The run since 2000 has been called the golden age of Cardinals baseball. In fact, I wrote that very thing on this website this past Friday. It might not be the most remarkable franchise run from a Flags Fly Forever standpoint - that would be the 1940s - but the 40s were a long time ago and when measuring by a We Will Be Damn Good Way More Often Than We Will Be Bad metric, it's hard to beat this current stretch of baseball. That hasn't resulted in automatic goodwill and it shouldn't. An exhausting lack of urgency this offseason has been met with rightful disdain. And Mike Shildt will hear about it the first time he leaves a starter in for too long in 2020. But overall, things have been pretty good.
On that front, I've followed a few trends the last couple of years and captured them in graph-form below. Maybe they're not entirely dispositive of anything in their own right, nor all that sophisticated, but they do lend credence to the whole golden age thing.
1. Winning more than you're losing
The Cardinals beat the Rockies 10-3 in a wild Thursday afternoon game on September 12, 2019, to earn their 82nd win of the season. They had a four-game lead on the NL Central at the time and were eying loftier goals, but this game at least ensured that the Cardinals would finish above .500 for the 12th consecutive year, a designation which puts them in pretty elite company.
Consecutive Seasons Above .500
(Should the y-axis clearly mark 0 for the baseline? Probably. Blame me and Apple Pages. It's not a good relationship.)
Other than the Yankees, who haven't finished at or below .500 since 1992 - a truly remarkable feat - the Cardinals have the longest streak in baseball. Again, this doesn't mean everything and doesn't allow a ton of room for context. The Cubs are on the right side of this graph and certainly no one is throwing them a parade on behalf of their 84-win 2019 season. But the baseball season is a long grueling affair and it sure is nice if you can win more than you lose.
2. Avoiding the cellar
About that 162 games thing. Imagine trying in earnest to follow every game for a last place team. I literally can't. The Cardinals haven't finished in dead last since 1990, a time when the idea of every single game being televised hadn't quite been realized.

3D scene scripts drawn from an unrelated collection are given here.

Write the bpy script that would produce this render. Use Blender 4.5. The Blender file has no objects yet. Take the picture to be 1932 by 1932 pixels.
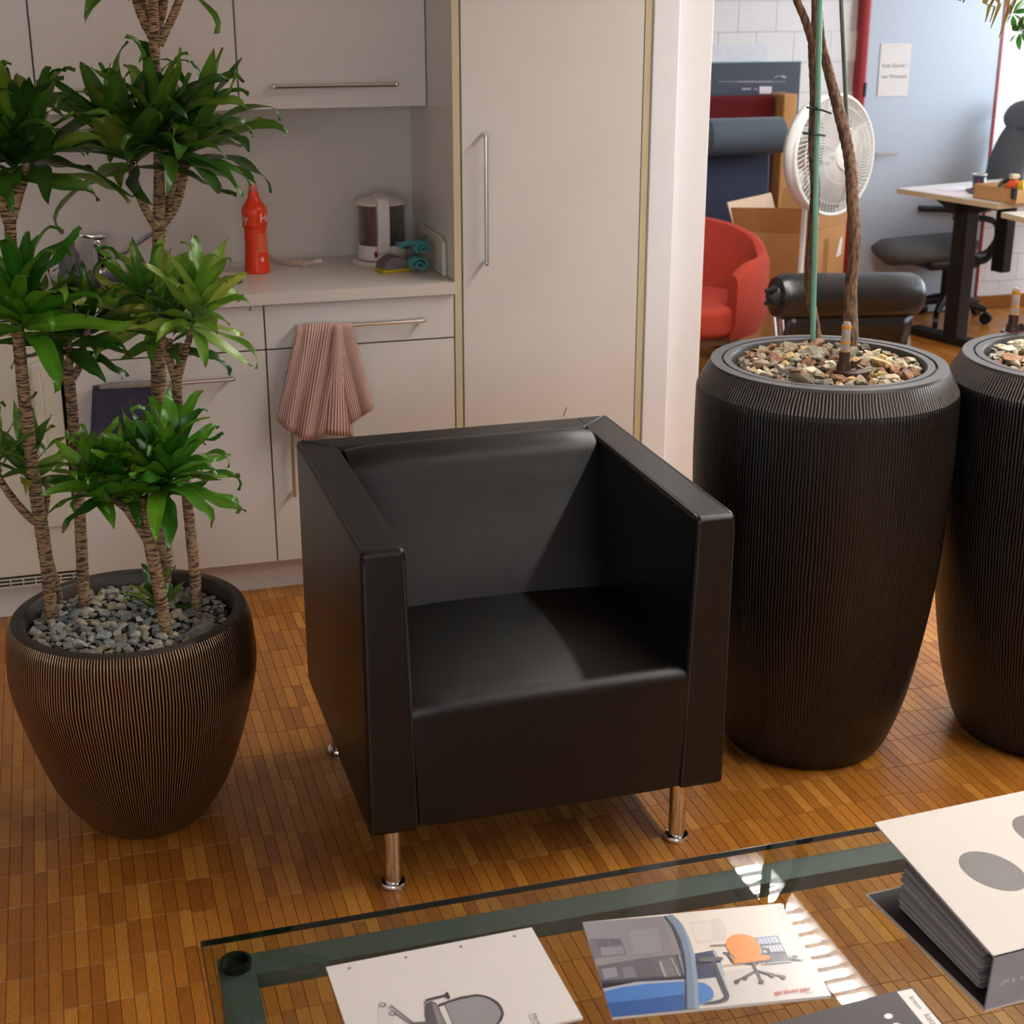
import bpy, bmesh, math, random
import numpy as np
from mathutils import Vector, Matrix, Euler, Quaternion
random.seed(7)
PI = math.pi
scene = bpy.context.scene
C = scene.collection

# ------------------------------------------------------------------ camera
HC = 1.72
PITCH, YAW, FPX = math.radians(19.5), math.radians(16.7), 2843.0
Fv = Vector((math.sin(YAW)*math.cos(PITCH), math.cos(YAW)*math.cos(PITCH), -math.sin(PITCH)))
Rv = Vector((math.cos(YAW), -math.sin(YAW), 0))
Uv = Rv.cross(Fv)
cam_d = bpy.data.cameras.new('camera')
cam_d.sensor_width = 36
cam_d.lens = FPX/1932*36
cam_d.dof.use_dof = True
cam_d.dof.focus_distance = 2.95
cam_d.dof.aperture_fstop = 8.0
cam = bpy.data.objects.new('camera', cam_d); C.objects.link(cam)
cam.matrix_world = Matrix.Translation((0, 0, HC)) @ Matrix((Rv, Uv, -Fv)).transposed().to_4x4()
scene.camera = cam

# ------------------------------------------------------------------ world and daylight
w = bpy.data.worlds.new('world'); scene.world = w; w.use_nodes = True
w.node_tree.nodes['Background'].inputs[0].default_value = (0.75, 0.85, 1.0, 1)
w.node_tree.nodes['Background'].inputs[1].default_value = 0.25
def area(name, loc, rot, sx, sy, power, col):
    l = bpy.data.lights.new(name, 'AREA'); l.shape = 'RECTANGLE'; l.size = sx; l.size_y = sy
    l.energy = power; l.color = col
    o = bpy.data.objects.new(name, l); C.objects.link(o); o.location = loc; o.rotation_euler = rot
    return o
# daylight that falls in through the window bands of the right wall and of the wall behind the camera
area('daylight_right', (6.55, 5.4, 1.75), (0, math.radians(90), 0), 1.5, 3.0, 90, (0.80, 0.90, 1.0))
area('daylight_front', (-0.9, -2.75, 1.75), (math.radians(90), 0, 0), 2.8, 1.5, 44, (0.88, 0.94, 1.0))
scene.view_settings.view_transform = 'Standard'
scene.view_settings.look = 'None'
scene.view_settings.exposure = 0.62
scene.view_settings.gamma = 1.0
scene.view_settings.use_curve_mapping = False
LAMP_STRENGTH = 68.0
scene.cycles.max_bounces = 7
scene.cycles.diffuse_bounces = 4
scene.cycles.glossy_bounces = 3
scene.cycles.transmission_bounces = 5
scene.cycles.transparent_max_bounces = 8
scene.cycles.use_adaptive_sampling = True
scene.cycles.adaptive_threshold = 0.04
scene.cycles.use_light_tree = False
scene.cycles.caustics_reflective = False
scene.cycles.caustics_refractive = False

# ------------------------------------------------------------------ helpers
def ray(px, py):
    return Fv + Rv*((px-966)/FPX) - Uv*((py-966)/FPX)
def atz(px, py, z):
    d = ray(px, py); return Vector((0, 0, HC)) + d*((z-HC)/d.z)
def aty(px, py, y):
    d = ray(px, py); return Vector((0, 0, HC)) + d*(y/d.y)
def lin(c):
    c = c/255.0
    return c/12.92 if c <= 0.04045 else ((c+0.055)/1.055)**2.4
def S(r, g, b): return (lin(r), lin(g), lin(b), 1)

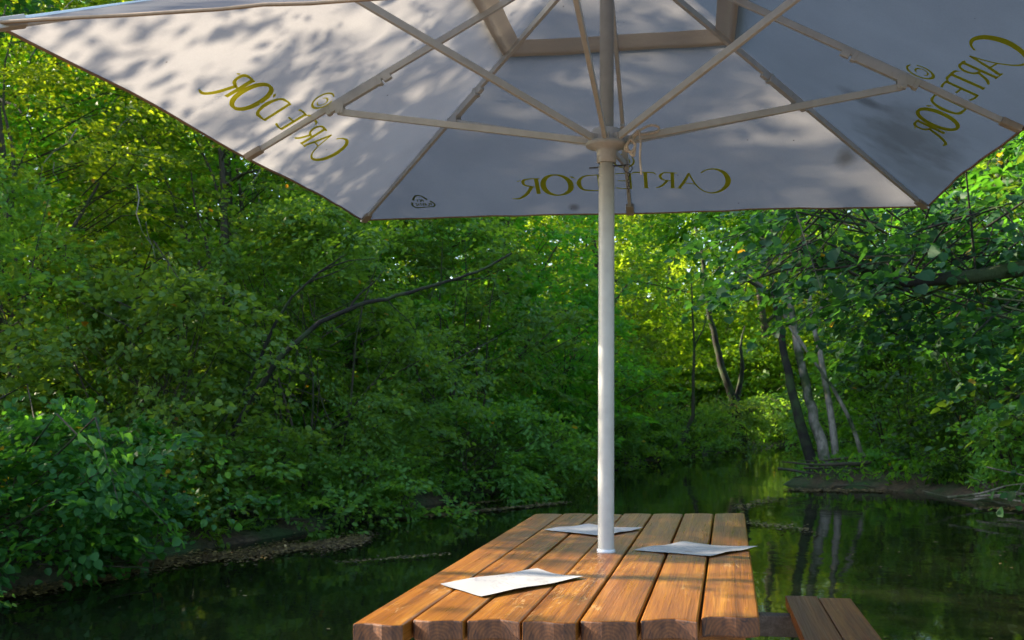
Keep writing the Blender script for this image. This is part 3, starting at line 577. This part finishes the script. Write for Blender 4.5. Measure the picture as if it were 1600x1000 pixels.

Consecutive Seasons Without A Last Place Finish
Not even the Yankees, who also most recently finished in last place in 1990, can do better than the Cardinals here. Now, this isn't a perfect indicator of success either. The White Sox haven't finished in last place since 2013 but they've done their best to rack up a bunch of 4th place finishes. And the Mets are here to show us what's truly possible when you reside in a division that seems to always have at least one team pulling off a massive tank job. Still, the drop off after the Dodgers is pretty sharp and more than 75 percent of teams in MLB have finished in last place in this decade. Whereas at this time next year, the Cardinals will likely be looking at three straight decades out of the cellar.
3. History of the NL Central
The NL Central as we know it began in 1994. Here's how each team measures year-by-year in wins:
1994-2019
Forgive this giant mess of a graph, although it's an improvement on last year. If you can just get a glimpse of this thing (staring directly at it is probably not the best idea) you might be able to discern that the Cardinals have pretty much dominated the NL Central since 2000. There's a lot of red near the top. (Speaking of which, sorry Reds. My goal for next year is to learn how to change their line to black.)
This graph also accentuates my favorite ongoing stat: The Cardinals have finished ahead of the Pirates for 20 straight years. That's the longest current such-streak in baseball and only 14 years removed from the record when the Yankees bested the Philadelphia/Kansas City Athletics every season from 1932-1965. (Credit to the Effectively Wild podcast for that stat.) I'm setting an alert to return to this after the 2033 season to see where things stand.
Outside of the World Series titles and Pennants, this is what a golden age of baseball looks like. More winning than losing; no last place finishes; Pirate domination. We expect more in 2020, but let these three principles be the bare minimum going forward.